Ob dieses Argument auch für den Nasdaq 100 gilt, darf aber durchaus bezweifelt
werden. Zwar ist dieser anders als häufig beschrieben kein reiner
Technologieindex und beinhaltet auch stark von der Krise betroffene Titel wie
United Airlines. Allerdings haben Tech- und Online-Riesen wie Apple, Microsoft,
Amazon und die Google-Mutter Alphabet bei weitem das größte Gewicht im Nasdaq
100 und machen 50% der Marktkapitalisierung aus. Und diese Unternehmen sind
bislang nur in äußerst geringem Umfang von den Folgen der Coronakrise betroffen.
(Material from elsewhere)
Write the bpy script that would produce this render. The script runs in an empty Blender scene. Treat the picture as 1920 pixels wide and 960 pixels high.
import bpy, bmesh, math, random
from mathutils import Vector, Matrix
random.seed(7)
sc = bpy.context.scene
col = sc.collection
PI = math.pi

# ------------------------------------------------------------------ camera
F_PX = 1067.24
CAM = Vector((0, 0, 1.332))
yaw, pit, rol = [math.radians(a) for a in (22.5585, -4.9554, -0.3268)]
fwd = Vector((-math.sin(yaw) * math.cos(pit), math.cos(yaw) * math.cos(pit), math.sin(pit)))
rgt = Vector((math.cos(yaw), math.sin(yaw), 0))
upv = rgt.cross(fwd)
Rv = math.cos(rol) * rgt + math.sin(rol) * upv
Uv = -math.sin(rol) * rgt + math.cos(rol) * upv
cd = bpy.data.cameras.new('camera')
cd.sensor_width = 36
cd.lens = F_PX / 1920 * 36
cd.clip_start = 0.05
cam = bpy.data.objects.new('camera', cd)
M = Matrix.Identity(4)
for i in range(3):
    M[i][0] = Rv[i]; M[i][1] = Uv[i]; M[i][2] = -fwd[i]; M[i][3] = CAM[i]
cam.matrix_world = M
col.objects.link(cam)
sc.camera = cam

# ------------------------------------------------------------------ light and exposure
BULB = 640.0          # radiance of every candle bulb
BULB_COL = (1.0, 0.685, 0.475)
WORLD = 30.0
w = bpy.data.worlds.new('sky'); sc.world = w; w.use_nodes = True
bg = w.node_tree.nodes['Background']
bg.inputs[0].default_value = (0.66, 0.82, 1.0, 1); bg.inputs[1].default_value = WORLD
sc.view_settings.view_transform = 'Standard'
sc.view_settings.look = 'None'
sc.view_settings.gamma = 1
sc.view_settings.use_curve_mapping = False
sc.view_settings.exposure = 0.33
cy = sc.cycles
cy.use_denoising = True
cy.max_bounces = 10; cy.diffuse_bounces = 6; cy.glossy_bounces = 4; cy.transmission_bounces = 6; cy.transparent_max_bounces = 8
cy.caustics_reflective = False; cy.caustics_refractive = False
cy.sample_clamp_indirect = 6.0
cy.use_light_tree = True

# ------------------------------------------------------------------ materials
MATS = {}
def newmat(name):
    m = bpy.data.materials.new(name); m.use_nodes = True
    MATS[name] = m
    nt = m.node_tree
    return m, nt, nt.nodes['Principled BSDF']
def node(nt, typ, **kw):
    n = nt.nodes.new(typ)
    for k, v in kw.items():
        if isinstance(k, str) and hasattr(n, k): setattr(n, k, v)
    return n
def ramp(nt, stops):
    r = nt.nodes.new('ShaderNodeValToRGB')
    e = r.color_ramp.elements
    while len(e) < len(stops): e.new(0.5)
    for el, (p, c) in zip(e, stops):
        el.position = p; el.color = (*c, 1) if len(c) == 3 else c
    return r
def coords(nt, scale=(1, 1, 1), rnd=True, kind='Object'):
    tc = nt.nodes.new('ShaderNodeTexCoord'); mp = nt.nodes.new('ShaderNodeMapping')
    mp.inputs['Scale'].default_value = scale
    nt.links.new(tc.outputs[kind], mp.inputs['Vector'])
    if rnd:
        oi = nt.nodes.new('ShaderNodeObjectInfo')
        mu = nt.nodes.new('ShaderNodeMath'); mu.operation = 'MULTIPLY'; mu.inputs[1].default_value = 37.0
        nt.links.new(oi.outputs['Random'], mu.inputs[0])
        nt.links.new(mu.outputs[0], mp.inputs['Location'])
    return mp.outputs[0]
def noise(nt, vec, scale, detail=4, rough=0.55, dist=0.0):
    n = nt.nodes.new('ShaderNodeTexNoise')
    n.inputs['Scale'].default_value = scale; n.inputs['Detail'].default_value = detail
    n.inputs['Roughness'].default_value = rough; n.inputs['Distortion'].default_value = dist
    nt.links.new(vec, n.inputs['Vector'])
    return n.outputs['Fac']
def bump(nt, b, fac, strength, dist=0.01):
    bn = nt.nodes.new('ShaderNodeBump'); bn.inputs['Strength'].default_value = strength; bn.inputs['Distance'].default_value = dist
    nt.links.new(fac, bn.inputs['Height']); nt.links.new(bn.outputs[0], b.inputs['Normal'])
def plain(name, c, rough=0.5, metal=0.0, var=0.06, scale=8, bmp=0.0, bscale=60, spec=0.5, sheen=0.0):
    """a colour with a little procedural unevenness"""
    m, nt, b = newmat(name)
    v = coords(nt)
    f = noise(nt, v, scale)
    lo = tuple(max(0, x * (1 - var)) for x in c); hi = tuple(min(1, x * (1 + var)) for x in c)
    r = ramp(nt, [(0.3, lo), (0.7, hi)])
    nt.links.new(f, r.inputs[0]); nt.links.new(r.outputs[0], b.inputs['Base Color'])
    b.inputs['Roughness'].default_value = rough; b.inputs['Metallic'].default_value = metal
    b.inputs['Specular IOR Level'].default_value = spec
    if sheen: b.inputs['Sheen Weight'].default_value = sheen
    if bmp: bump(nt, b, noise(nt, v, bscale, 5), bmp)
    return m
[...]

Sie alle verzeichneten im ersten Quartal ein Umsatzwachstum. Gerade Amazon
gehört zu den großen Krisenprofiteuren. Schließlich verfügt das Unternehmen über
eine dominante Position im Internet-Einzelhandel, der in Lockdown-Zeiten enorm
an Zulauf gewonnen hat. Überstrahlt wird die Amazon-Aktie im Nasdaq 100 in Bezug
auf coronabedingte Gewinne noch von Zoom. Das Papier des Videochat-Anbieters
liegt im laufenden Jahr mit über 150% im Plus.
Neben der Performance in der Krise scheint auch der langfristige Erfolg für den
Nasdaq 100 zu sprechen. Laut dem Vermögensverwalter Unigestion weisen die im
Index vertretenen Unternehmen nicht nur ein überdurchschnittliches
Umsatzwachstum auf, sondern haben in den vergangenen fünf Jahren auch
anderthalbmal höhere Gewinnspannen als die Unternehmen des S&P 500 erzielt.
Während der Nasdaq 100 laut dem Assetmanager DNB zwischen 1985 und 2019 eine
jährliche Rendite von 13,5% aufgewiesen hat, ist der S&P 500 im gleichen
Zeitraum im Schnitt nur auf 11% gekommen. Der Tech-Sektor bleibe weiterhin
interessant, da viele Branchen über Innovationen wie 5G und künstliche
Intelligenz ihre Produktivität zu verbessern suchten.
Allerdings stellt die hohe Gewichtung einiger weniger Tech-Werte im Nasdaq auch
ein Konzentrationsrisiko dar. Mittelfristig würde ein demokratischer Sieg bei
den US-Präsidentschaftswahlen laut Unigestion zudem die Wahrscheinlichkeit einer
stärkeren Regulierung der US-Tech-Industrie ernsthaft erhöhen. Kurzfristig liegt
die größte Gefahr aber wohl in den wieder aufkeimenden Spannungen im Streit
zwischen Washington und Peking. Gerade der Nasdaq könnte unter einem
wiederaufflammenden Handelskonflikt leiden, exportieren die USA neben Rohstoffen
doch vor allem höherwertige Waren und Dienstleistungen nach China. Bereits jetzt
gehen die bisher beschlossenen verschärften Exportkontrollen aber am
US-Technologiesektor nicht spurlos vorüber.